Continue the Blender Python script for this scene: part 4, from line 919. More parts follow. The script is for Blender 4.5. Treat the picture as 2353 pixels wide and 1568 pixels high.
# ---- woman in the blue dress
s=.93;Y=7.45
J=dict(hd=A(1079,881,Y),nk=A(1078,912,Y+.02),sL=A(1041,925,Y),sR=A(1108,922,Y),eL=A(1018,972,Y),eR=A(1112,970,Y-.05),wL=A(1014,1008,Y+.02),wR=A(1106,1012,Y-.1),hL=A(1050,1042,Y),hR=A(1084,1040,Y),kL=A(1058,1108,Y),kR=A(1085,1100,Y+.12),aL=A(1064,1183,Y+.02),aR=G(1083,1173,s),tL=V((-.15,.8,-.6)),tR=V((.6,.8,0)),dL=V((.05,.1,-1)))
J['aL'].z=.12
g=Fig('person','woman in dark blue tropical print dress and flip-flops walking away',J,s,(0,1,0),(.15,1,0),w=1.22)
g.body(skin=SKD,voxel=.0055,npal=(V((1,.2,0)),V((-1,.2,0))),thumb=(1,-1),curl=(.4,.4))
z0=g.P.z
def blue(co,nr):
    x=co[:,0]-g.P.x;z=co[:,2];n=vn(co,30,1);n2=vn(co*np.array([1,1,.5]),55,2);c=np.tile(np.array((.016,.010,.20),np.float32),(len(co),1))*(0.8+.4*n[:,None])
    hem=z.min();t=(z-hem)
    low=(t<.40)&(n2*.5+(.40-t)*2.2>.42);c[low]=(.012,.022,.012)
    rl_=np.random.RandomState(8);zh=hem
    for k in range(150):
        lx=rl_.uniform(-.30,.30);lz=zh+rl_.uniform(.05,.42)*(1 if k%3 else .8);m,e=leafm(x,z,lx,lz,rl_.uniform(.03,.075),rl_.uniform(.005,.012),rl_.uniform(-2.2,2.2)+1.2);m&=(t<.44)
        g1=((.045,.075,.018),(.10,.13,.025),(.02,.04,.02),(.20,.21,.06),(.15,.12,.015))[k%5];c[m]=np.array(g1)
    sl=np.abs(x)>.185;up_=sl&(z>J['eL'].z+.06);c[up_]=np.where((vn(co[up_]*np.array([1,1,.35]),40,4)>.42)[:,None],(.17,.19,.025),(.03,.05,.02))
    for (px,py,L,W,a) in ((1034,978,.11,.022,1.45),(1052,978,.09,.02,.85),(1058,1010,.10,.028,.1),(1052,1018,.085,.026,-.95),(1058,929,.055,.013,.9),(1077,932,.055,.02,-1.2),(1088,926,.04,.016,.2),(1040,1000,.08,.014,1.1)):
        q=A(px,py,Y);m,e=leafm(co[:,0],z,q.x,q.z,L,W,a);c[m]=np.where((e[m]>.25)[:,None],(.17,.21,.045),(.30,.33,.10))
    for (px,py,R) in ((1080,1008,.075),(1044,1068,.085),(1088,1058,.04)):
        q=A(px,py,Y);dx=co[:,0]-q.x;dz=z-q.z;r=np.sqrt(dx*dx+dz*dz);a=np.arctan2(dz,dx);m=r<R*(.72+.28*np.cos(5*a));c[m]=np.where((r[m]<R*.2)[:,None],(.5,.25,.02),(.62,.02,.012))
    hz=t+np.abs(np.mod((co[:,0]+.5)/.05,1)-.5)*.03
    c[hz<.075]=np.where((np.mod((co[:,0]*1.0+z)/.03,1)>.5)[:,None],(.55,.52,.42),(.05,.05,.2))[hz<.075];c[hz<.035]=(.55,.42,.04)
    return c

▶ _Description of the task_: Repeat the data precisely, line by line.

▶ _Right answer_:
Continue the Blender Python script for this scene: part 4, from line 919. More parts follow. The script is for Blender 4.5. Treat the picture as 2353 pixels wide and 1568 pixels high.
# ---- woman in the blue dress
s=.93;Y=7.45
J=dict(hd=A(1079,881,Y),nk=A(1078,912,Y+.02),sL=A(1041,925,Y),sR=A(1108,922,Y),eL=A(1018,972,Y),eR=A(1112,970,Y-.05),wL=A(1014,1008,Y+.02),wR=A(1106,1012,Y-.1),hL=A(1050,1042,Y),hR=A(1084,1040,Y),kL=A(1058,1108,Y),kR=A(1085,1100,Y+.12),aL=A(1064,1183,Y+.02),aR=G(1083,1173,s),tL=V((-.15,.8,-.6)),tR=V((.6,.8,0)),dL=V((.05,.1,-1)))
J['aL'].z=.12
g=Fig('person','woman in dark blue tropical print dress and flip-flops walking away',J,s,(0,1,0),(.15,1,0),w=1.22)
g.body(skin=SKD,voxel=.0055,npal=(V((1,.2,0)),V((-1,.2,0))),thumb=(1,-1),curl=(.4,.4))
z0=g.P.z
def blue(co,nr):
    x=co[:,0]-g.P.x;z=co[:,2];n=vn(co,30,1);n2=vn(co*np.array([1,1,.5]),55,2);c=np.tile(np.array((.016,.010,.20),np.float32),(len(co),1))*(0.8+.4*n[:,None])
    hem=z.min();t=(z-hem)
    low=(t<.40)&(n2*.5+(.40-t)*2.2>.42);c[low]=(.012,.022,.012)
    rl_=np.random.RandomState(8);zh=hem
    for k in range(150):
        lx=rl_.uniform(-.30,.30);lz=zh+rl_.uniform(.05,.42)*(1 if k%3 else .8);m,e=leafm(x,z,lx,lz,rl_.uniform(.03,.075),rl_.uniform(.005,.012),rl_.uniform(-2.2,2.2)+1.2);m&=(t<.44)
        g1=((.045,.075,.018),(.10,.13,.025),(.02,.04,.02),(.20,.21,.06),(.15,.12,.015))[k%5];c[m]=np.array(g1)
    sl=np.abs(x)>.185;up_=sl&(z>J['eL'].z+.06);c[up_]=np.where((vn(co[up_]*np.array([1,1,.35]),40,4)>.42)[:,None],(.17,.19,.025),(.03,.05,.02))
    for (px,py,L,W,a) in ((1034,978,.11,.022,1.45),(1052,978,.09,.02,.85),(1058,1010,.10,.028,.1),(1052,1018,.085,.026,-.95),(1058,929,.055,.013,.9),(1077,932,.055,.02,-1.2),(1088,926,.04,.016,.2),(1040,1000,.08,.014,1.1)):
        q=A(px,py,Y);m,e=leafm(co[:,0],z,q.x,q.z,L,W,a);c[m]=np.where((e[m]>.25)[:,None],(.17,.21,.045),(.30,.33,.10))
    for (px,py,R) in ((1080,1008,.075),(1044,1068,.085),(1088,1058,.04)):
        q=A(px,py,Y);dx=co[:,0]-q.x;dz=z-q.z;r=np.sqrt(dx*dx+dz*dz);a=np.arctan2(dz,dx);m=r<R*(.72+.28*np.cos(5*a));c[m]=np.where((r[m]<R*.2)[:,None],(.5,.25,.02),(.62,.02,.012))
    hz=t+np.abs(np.mod((co[:,0]+.5)/.05,1)-.5)*.03
    c[hz<.075]=np.where((np.mod((co[:,0]*1.0+z)/.03,1)>.5)[:,None],(.55,.52,.42),(.05,.05,.2))[hz<.075];c[hz<.035]=(.55,.42,.04)
    return c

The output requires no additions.